↓↓↓

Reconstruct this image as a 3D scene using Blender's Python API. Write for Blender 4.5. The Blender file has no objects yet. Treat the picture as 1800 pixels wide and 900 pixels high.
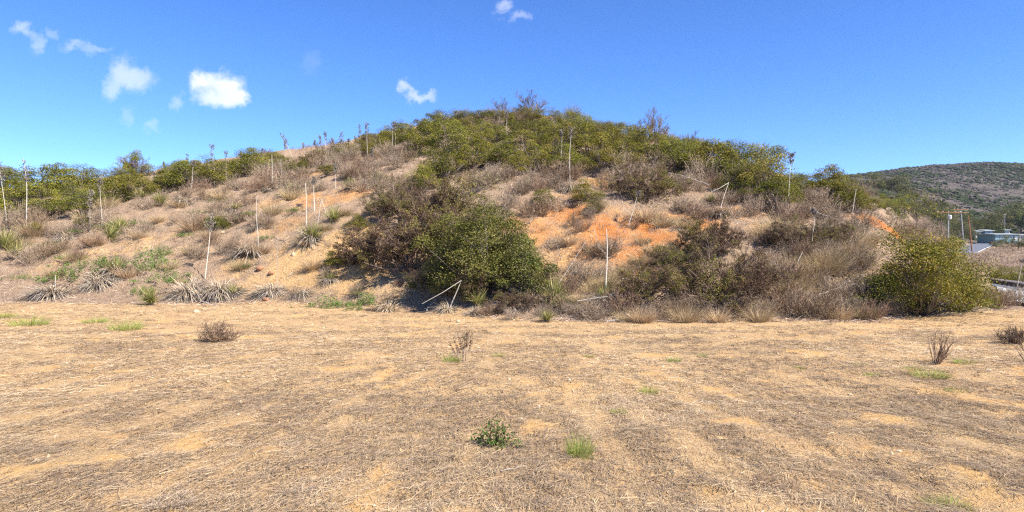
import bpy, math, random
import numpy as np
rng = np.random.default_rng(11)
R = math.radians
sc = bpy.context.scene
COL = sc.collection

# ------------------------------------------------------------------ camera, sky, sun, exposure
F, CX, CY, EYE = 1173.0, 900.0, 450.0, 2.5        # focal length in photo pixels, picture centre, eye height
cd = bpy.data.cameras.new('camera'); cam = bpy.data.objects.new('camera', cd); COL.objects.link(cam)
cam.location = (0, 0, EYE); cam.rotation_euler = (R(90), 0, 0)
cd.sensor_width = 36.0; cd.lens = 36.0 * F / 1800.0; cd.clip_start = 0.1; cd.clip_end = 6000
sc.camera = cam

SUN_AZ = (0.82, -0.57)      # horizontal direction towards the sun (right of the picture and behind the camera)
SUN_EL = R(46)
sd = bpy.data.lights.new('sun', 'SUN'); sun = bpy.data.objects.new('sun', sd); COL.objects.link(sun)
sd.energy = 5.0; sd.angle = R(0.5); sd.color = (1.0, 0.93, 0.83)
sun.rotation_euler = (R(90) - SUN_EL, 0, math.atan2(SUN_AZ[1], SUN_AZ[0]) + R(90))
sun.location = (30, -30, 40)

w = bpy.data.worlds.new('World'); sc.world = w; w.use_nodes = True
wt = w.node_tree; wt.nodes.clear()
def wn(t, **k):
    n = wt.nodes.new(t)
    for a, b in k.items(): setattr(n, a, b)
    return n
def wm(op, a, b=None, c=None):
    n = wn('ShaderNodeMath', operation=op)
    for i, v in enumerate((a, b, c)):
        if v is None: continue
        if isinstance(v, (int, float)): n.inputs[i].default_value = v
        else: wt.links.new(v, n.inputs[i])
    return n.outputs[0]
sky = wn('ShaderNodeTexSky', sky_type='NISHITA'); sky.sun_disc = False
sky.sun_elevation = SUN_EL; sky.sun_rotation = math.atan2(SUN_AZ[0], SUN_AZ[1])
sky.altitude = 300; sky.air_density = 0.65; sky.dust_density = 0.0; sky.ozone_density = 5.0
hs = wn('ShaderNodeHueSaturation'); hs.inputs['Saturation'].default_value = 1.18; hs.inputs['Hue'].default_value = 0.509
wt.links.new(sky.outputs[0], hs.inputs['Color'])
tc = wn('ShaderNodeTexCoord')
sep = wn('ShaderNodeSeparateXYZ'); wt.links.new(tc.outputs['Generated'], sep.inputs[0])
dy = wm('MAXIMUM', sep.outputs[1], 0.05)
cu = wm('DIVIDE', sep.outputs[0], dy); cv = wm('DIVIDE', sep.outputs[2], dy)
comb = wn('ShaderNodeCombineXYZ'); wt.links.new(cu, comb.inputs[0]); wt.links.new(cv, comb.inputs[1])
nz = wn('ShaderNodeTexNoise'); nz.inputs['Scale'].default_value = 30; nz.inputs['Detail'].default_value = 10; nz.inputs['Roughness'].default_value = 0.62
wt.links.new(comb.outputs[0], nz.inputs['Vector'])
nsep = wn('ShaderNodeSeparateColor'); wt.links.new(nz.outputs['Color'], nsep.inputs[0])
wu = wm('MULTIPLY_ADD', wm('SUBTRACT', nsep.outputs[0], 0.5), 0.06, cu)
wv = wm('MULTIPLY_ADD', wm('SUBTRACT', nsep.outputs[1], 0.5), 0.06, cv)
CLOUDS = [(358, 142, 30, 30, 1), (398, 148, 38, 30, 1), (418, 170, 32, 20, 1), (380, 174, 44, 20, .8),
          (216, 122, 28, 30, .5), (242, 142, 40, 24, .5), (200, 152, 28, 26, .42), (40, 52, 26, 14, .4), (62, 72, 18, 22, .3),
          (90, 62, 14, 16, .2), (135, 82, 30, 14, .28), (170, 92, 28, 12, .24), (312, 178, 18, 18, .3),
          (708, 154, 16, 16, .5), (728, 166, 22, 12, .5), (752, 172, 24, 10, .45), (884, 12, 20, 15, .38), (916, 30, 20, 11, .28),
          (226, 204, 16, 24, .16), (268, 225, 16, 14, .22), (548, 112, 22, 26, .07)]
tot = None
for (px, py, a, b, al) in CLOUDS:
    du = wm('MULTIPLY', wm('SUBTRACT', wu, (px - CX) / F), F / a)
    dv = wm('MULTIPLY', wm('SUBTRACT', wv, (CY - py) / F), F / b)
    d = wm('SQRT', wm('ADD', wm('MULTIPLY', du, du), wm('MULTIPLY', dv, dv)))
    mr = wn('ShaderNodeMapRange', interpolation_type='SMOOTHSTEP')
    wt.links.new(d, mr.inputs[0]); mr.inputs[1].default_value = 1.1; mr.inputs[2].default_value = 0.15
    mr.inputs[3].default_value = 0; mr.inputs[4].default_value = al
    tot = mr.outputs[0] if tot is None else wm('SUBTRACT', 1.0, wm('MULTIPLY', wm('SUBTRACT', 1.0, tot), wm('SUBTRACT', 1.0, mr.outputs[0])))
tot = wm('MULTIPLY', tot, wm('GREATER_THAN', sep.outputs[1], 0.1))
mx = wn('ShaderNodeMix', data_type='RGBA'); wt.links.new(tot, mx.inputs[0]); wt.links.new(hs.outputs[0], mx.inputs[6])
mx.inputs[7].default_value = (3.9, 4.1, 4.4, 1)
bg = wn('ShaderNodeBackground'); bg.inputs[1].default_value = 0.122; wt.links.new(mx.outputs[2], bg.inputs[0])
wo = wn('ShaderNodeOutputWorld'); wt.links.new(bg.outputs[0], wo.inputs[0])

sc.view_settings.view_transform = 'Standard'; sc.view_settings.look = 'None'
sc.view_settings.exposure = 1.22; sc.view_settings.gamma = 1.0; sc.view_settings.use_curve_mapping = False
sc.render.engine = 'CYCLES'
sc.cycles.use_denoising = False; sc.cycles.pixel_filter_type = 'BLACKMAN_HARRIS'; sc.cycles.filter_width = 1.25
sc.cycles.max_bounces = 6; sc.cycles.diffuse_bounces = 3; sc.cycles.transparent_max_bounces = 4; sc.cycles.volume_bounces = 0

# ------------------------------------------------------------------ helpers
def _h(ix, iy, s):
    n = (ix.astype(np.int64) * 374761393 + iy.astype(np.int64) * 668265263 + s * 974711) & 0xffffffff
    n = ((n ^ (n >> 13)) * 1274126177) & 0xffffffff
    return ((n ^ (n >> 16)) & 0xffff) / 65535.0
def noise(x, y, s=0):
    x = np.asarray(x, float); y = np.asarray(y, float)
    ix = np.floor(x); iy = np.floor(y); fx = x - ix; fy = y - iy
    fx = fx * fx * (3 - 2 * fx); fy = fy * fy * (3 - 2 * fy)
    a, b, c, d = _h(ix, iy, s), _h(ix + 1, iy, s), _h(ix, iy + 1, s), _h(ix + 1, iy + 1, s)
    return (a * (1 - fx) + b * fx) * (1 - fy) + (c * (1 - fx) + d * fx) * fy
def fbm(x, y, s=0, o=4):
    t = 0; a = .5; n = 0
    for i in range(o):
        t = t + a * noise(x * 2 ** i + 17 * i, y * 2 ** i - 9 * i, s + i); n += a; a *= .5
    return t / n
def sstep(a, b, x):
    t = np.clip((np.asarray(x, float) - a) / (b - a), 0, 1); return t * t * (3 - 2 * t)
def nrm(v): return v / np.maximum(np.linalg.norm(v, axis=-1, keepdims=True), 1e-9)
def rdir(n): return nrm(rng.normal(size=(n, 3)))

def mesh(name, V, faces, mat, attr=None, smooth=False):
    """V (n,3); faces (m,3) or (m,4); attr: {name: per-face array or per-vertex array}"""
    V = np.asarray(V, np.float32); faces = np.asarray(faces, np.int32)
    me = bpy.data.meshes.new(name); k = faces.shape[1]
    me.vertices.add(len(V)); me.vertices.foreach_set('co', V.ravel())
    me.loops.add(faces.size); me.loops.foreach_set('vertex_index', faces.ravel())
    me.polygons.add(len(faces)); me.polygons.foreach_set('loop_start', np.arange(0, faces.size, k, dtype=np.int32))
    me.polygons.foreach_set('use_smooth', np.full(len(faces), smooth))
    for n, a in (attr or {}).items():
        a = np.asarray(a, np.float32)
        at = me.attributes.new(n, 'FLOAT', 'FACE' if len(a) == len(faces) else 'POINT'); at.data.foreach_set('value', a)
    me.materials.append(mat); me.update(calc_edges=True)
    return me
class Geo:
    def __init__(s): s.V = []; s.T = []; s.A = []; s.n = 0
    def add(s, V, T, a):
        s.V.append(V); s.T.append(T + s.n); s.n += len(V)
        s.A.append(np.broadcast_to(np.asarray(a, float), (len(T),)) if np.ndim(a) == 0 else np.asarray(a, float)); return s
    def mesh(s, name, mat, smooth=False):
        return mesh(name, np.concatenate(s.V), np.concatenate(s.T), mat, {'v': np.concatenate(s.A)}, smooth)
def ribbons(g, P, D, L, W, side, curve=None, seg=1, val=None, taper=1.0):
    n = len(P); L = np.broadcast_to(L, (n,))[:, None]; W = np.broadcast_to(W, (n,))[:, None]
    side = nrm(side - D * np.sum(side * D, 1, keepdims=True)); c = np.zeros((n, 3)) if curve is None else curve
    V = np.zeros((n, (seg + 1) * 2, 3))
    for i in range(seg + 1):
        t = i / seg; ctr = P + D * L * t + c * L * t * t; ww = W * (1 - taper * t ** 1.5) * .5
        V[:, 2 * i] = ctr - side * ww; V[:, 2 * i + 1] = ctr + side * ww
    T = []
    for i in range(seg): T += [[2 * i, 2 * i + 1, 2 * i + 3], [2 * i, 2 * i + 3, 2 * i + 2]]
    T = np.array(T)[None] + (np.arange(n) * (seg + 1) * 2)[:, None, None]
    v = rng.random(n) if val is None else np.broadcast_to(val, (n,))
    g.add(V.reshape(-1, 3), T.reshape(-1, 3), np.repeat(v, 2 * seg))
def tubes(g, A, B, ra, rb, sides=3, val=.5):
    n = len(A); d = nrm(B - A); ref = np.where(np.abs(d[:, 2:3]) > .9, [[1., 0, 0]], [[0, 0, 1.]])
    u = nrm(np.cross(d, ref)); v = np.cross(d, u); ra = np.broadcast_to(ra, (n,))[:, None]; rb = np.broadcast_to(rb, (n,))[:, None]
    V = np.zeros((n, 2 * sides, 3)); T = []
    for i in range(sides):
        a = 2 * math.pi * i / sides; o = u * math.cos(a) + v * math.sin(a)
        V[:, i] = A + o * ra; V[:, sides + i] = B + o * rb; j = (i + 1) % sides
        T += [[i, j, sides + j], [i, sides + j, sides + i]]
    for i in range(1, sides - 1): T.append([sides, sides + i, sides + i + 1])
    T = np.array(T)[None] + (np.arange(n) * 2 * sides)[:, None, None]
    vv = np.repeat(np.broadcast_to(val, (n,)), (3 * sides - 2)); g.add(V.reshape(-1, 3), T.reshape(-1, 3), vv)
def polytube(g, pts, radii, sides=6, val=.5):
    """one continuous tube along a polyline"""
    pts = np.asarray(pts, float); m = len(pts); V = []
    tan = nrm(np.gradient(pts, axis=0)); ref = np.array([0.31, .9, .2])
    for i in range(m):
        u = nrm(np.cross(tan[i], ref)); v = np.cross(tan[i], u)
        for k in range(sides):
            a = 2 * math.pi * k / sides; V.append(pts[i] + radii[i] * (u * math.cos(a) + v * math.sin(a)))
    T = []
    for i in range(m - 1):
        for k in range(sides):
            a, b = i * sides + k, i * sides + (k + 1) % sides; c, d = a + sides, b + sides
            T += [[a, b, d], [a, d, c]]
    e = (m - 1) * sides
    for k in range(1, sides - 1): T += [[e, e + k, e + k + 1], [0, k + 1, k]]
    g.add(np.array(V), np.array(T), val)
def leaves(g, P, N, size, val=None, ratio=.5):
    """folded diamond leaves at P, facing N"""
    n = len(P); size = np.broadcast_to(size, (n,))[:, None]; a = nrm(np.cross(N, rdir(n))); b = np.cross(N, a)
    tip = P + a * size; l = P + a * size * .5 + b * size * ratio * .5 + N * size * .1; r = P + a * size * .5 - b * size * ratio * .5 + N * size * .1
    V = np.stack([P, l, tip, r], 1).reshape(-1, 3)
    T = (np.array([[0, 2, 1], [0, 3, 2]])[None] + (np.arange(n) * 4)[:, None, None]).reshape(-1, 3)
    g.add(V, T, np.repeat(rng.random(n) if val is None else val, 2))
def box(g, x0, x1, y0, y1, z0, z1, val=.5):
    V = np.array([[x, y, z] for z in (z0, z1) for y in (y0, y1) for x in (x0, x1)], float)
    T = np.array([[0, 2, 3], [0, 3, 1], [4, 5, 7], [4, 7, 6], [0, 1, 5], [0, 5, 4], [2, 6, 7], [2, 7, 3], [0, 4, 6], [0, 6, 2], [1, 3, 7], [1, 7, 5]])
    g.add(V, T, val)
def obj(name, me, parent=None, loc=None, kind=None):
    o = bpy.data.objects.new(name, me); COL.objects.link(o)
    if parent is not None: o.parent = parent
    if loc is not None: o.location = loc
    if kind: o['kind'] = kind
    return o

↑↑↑

## What the task requires
From the first line above to the line containing "COL = sc.collection", repeat each line exactly. Pictures stay out.

## Completed exercise
Reconstruct this image as a 3D scene using Blender's Python API. Write for Blender 4.5. The Blender file has no objects yet. Treat the picture as 1800 pixels wide and 900 pixels high.
import bpy, math, random
import numpy as np
rng = np.random.default_rng(11)
R = math.radians
sc = bpy.context.scene
COL = sc.collection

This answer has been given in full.